## Written instruction
Scan the material and copy every line in which "scene" appears.

## Data lines
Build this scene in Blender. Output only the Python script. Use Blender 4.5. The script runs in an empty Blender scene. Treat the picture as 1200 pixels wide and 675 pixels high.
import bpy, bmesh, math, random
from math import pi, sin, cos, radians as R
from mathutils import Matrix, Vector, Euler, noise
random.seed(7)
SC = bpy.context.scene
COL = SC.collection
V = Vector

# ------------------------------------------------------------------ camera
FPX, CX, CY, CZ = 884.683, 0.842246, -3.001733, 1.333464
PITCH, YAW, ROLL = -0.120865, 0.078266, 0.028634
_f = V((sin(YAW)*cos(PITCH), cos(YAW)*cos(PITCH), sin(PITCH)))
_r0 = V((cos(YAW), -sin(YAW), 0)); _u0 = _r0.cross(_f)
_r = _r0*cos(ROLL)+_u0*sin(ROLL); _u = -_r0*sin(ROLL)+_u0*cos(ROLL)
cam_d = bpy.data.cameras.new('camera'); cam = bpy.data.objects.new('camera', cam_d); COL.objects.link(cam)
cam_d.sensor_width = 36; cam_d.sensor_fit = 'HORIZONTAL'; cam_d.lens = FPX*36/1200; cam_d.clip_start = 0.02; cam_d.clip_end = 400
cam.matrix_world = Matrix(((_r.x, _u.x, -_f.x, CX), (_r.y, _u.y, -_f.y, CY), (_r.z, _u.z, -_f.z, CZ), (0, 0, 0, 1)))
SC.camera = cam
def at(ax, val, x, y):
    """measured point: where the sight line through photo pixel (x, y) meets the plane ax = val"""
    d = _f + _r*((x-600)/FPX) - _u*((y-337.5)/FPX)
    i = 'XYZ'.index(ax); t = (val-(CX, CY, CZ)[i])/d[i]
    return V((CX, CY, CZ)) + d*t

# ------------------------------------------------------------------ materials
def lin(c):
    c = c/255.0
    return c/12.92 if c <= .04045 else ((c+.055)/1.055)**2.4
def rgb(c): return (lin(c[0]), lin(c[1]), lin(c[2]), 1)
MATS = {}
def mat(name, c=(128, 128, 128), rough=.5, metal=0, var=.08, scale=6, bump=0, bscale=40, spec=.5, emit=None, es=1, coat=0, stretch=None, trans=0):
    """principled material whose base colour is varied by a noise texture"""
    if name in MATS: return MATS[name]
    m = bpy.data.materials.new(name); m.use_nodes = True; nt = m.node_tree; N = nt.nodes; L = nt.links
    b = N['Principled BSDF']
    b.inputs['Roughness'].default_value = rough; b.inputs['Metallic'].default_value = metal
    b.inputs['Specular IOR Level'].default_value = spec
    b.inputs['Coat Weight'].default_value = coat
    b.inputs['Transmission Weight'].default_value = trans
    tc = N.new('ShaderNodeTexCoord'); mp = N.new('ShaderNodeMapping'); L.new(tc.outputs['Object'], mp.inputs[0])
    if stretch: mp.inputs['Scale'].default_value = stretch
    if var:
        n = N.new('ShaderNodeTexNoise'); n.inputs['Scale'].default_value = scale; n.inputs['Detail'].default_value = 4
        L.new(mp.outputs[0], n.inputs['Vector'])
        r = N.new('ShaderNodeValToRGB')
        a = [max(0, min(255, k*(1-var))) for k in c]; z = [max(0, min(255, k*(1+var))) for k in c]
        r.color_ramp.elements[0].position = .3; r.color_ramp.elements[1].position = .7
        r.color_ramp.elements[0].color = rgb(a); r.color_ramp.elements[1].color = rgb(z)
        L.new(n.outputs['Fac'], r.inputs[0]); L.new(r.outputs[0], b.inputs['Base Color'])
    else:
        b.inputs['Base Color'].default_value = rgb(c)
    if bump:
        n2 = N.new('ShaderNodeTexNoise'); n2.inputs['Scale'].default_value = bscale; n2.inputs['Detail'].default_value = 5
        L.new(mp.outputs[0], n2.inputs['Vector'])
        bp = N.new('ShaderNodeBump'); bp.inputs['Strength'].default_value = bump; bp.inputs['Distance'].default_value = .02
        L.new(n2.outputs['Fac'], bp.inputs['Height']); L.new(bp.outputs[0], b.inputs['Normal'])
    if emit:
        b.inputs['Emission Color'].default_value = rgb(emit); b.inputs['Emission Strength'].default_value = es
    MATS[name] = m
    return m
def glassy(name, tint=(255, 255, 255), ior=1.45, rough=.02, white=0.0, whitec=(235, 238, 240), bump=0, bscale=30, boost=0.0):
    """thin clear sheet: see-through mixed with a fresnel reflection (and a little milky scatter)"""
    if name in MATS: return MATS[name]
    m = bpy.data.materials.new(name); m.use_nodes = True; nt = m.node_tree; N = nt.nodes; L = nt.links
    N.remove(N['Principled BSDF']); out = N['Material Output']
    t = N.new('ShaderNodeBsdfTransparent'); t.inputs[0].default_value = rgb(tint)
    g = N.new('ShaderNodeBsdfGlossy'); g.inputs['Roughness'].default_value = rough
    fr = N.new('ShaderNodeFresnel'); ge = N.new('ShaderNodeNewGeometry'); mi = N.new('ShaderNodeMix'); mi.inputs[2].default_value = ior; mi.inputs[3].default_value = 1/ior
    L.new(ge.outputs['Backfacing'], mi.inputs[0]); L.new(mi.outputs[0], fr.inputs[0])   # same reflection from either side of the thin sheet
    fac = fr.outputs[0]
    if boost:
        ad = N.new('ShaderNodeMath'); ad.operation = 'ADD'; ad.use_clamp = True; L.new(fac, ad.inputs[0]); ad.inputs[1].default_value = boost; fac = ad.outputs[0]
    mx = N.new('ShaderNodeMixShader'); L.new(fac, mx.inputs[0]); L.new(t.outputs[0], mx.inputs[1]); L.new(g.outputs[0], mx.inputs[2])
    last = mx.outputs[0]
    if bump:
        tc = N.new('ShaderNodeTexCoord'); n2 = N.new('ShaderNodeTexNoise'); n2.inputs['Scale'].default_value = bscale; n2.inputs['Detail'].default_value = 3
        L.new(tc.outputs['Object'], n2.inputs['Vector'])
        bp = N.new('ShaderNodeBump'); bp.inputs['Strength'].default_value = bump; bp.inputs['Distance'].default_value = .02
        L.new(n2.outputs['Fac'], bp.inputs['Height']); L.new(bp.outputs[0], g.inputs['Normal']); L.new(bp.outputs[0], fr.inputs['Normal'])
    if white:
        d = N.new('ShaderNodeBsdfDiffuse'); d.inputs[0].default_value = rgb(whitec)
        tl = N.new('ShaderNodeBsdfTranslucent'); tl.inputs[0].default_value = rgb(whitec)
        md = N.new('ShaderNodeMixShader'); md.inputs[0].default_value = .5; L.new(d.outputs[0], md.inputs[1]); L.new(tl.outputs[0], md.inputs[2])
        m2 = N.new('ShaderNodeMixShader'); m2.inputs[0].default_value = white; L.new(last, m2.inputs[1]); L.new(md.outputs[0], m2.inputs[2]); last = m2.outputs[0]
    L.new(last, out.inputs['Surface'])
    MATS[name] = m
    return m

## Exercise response
Build this scene in Blender. Output only the Python script. Use Blender 4.5. The script runs in an empty Blender scene. Treat the picture as 1200 pixels wide and 675 pixels high.
SC = bpy.context.scene